▼▼▼

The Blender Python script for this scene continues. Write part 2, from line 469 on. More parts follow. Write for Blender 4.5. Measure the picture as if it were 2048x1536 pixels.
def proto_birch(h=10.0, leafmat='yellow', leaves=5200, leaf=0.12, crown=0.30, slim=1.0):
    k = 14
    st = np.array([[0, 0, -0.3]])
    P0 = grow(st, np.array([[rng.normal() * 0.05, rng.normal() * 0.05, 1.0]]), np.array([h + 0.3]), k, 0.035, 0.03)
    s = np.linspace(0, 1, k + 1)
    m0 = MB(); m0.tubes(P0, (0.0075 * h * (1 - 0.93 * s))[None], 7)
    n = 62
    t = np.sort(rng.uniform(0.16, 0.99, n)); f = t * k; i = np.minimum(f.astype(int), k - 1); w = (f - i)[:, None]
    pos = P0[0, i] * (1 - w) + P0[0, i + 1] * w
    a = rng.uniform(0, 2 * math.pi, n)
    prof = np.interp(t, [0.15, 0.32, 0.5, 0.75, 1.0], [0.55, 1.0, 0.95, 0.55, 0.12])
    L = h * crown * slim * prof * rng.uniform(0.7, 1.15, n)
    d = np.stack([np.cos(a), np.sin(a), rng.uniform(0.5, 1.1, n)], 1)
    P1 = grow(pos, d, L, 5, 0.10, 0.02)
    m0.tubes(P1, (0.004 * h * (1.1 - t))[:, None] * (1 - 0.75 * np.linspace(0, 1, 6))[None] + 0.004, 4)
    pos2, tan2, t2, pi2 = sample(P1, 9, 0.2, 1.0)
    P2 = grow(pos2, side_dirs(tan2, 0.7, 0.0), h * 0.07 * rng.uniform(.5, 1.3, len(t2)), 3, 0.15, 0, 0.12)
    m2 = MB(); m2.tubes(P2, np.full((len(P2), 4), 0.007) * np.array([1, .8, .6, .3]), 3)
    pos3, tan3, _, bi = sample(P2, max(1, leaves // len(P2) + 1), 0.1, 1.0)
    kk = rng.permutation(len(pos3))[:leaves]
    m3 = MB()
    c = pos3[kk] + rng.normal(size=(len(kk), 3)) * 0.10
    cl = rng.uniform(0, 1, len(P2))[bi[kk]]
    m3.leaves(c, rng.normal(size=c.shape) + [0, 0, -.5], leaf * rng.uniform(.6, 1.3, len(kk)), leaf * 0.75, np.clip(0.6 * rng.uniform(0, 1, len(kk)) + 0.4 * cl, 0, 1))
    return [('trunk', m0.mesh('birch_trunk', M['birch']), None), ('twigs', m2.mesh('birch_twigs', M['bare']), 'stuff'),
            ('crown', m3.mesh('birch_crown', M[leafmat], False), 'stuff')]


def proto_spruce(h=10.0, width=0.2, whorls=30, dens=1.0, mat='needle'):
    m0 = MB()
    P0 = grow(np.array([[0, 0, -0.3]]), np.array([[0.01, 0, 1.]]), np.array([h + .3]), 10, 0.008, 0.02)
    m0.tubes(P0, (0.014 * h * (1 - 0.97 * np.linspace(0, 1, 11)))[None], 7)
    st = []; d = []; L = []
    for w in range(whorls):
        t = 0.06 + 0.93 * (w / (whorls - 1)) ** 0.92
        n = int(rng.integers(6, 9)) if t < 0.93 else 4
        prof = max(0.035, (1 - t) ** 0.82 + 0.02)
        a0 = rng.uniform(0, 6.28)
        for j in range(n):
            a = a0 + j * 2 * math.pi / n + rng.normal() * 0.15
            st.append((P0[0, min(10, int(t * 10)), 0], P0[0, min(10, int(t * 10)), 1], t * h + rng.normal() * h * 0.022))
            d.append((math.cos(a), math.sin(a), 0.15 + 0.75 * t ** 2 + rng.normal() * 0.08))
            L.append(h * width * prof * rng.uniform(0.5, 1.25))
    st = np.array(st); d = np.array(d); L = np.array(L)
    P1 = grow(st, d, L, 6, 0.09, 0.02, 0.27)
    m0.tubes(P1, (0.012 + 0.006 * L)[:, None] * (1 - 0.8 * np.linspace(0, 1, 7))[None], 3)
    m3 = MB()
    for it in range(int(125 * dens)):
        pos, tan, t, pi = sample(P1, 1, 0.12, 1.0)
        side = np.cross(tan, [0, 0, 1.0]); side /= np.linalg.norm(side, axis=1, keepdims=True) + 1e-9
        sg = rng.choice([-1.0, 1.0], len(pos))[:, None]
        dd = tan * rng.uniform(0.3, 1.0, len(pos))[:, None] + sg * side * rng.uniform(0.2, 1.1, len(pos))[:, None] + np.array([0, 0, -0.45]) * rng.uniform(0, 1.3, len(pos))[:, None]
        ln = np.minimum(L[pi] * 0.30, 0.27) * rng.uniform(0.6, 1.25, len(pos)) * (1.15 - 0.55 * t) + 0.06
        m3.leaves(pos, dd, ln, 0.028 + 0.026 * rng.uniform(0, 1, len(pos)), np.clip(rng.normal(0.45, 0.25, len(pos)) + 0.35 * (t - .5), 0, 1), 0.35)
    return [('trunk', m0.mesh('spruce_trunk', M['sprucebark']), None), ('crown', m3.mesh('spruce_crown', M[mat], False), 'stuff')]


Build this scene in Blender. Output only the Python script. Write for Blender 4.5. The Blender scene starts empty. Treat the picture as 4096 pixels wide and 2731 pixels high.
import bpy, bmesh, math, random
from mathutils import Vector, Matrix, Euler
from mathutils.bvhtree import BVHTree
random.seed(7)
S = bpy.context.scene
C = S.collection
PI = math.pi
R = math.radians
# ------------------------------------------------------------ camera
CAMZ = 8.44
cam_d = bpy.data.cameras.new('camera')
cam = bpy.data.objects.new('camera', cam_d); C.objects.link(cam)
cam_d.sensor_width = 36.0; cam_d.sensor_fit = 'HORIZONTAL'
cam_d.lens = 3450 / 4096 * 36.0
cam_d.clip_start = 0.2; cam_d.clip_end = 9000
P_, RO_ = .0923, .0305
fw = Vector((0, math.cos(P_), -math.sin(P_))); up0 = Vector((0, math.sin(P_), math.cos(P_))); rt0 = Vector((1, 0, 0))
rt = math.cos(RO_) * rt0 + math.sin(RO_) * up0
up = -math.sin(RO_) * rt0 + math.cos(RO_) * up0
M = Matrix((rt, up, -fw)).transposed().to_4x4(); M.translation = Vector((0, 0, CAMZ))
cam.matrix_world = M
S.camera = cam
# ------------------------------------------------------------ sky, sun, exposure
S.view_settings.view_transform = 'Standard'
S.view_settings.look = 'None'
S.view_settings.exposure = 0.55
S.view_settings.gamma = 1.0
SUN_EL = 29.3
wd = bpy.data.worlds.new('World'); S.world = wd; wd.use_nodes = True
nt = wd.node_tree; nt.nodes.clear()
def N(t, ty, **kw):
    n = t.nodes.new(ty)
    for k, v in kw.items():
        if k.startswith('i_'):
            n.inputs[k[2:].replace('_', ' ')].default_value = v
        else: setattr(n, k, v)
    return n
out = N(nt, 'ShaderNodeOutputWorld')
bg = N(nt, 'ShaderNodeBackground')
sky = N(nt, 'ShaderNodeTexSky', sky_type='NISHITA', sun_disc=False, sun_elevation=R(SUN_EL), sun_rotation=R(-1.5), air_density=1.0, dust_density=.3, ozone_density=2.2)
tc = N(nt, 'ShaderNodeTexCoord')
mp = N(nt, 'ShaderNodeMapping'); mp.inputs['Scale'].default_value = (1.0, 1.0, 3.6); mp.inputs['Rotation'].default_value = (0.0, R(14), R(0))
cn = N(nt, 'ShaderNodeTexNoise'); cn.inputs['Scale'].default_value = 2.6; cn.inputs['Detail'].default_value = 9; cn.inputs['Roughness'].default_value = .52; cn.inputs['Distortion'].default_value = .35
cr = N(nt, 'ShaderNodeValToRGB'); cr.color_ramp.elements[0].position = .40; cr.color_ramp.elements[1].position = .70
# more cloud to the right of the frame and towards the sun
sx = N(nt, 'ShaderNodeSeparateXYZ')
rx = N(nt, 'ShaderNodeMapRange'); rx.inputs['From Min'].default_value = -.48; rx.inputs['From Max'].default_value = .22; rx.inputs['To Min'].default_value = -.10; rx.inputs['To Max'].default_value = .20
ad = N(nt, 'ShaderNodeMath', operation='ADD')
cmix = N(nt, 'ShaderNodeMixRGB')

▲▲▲

§ BRIEF
Verbatim output is expected for the lines from the start of the data to the line in which "('crown', m3.mesh('birch_crown', M[leafmat], False), 'stuff')]" appears, both included.

§ TASK SOLUTION
The Blender Python script for this scene continues. Write part 2, from line 469 on. More parts follow. Write for Blender 4.5. Measure the picture as if it were 2048x1536 pixels.
def proto_birch(h=10.0, leafmat='yellow', leaves=5200, leaf=0.12, crown=0.30, slim=1.0):
    k = 14
    st = np.array([[0, 0, -0.3]])
    P0 = grow(st, np.array([[rng.normal() * 0.05, rng.normal() * 0.05, 1.0]]), np.array([h + 0.3]), k, 0.035, 0.03)
    s = np.linspace(0, 1, k + 1)
    m0 = MB(); m0.tubes(P0, (0.0075 * h * (1 - 0.93 * s))[None], 7)
    n = 62
    t = np.sort(rng.uniform(0.16, 0.99, n)); f = t * k; i = np.minimum(f.astype(int), k - 1); w = (f - i)[:, None]
    pos = P0[0, i] * (1 - w) + P0[0, i + 1] * w
    a = rng.uniform(0, 2 * math.pi, n)
    prof = np.interp(t, [0.15, 0.32, 0.5, 0.75, 1.0], [0.55, 1.0, 0.95, 0.55, 0.12])
    L = h * crown * slim * prof * rng.uniform(0.7, 1.15, n)
    d = np.stack([np.cos(a), np.sin(a), rng.uniform(0.5, 1.1, n)], 1)
    P1 = grow(pos, d, L, 5, 0.10, 0.02)
    m0.tubes(P1, (0.004 * h * (1.1 - t))[:, None] * (1 - 0.75 * np.linspace(0, 1, 6))[None] + 0.004, 4)
    pos2, tan2, t2, pi2 = sample(P1, 9, 0.2, 1.0)
    P2 = grow(pos2, side_dirs(tan2, 0.7, 0.0), h * 0.07 * rng.uniform(.5, 1.3, len(t2)), 3, 0.15, 0, 0.12)
    m2 = MB(); m2.tubes(P2, np.full((len(P2), 4), 0.007) * np.array([1, .8, .6, .3]), 3)
    pos3, tan3, _, bi = sample(P2, max(1, leaves // len(P2) + 1), 0.1, 1.0)
    kk = rng.permutation(len(pos3))[:leaves]
    m3 = MB()
    c = pos3[kk] + rng.normal(size=(len(kk), 3)) * 0.10
    cl = rng.uniform(0, 1, len(P2))[bi[kk]]
    m3.leaves(c, rng.normal(size=c.shape) + [0, 0, -.5], leaf * rng.uniform(.6, 1.3, len(kk)), leaf * 0.75, np.clip(0.6 * rng.uniform(0, 1, len(kk)) + 0.4 * cl, 0, 1))
    return [('trunk', m0.mesh('birch_trunk', M['birch']), None), ('twigs', m2.mesh('birch_twigs', M['bare']), 'stuff'),
            ('crown', m3.mesh('birch_crown', M[leafmat], False), 'stuff')]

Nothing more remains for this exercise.